As estátuas que horam as divindades adoradas nos territórios da Síria e do Iraque antes da chegada do islão são consideradas blasfemas pelos extremistas, que as têm destruído à medida que avançam. Mas, note-se, são destruídas apenas as que estão integradas nos edifícios – em relevos e frisos, por exemplo – ou cuja dimensão (e peso) torna muitíssimo difícil o seu transporte. Sempre que o património móvel pode viajar sem dificuldades de maior é confiscado para, depois de vendido graças a poderosas redes internacionais de tráfico de antiguidades, com negociantes de peso em países como Inglaterra e a Suíça que não perguntam de onde vem o que lhes é dado comprar, financiar a jihad.

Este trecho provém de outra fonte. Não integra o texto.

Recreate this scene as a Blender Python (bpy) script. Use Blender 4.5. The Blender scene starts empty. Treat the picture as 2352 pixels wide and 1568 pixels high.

Segundo as Nações Unidas, desde que o conflito na Síria começou, há quatro anos, foram já destruídos e pilhados mais de 300 sítios arqueológicos, aos quais é preciso juntar os do território iraquiano. Este ano, os extremistas já destruíram parte de Nimrud e Hatra (actual Iraque), importantes centros da antiga Mesopotâmia, região banhada pelos rios Tigre e Eufrates onde há mais de cinco mil anos nasceram a escrita e as cidades.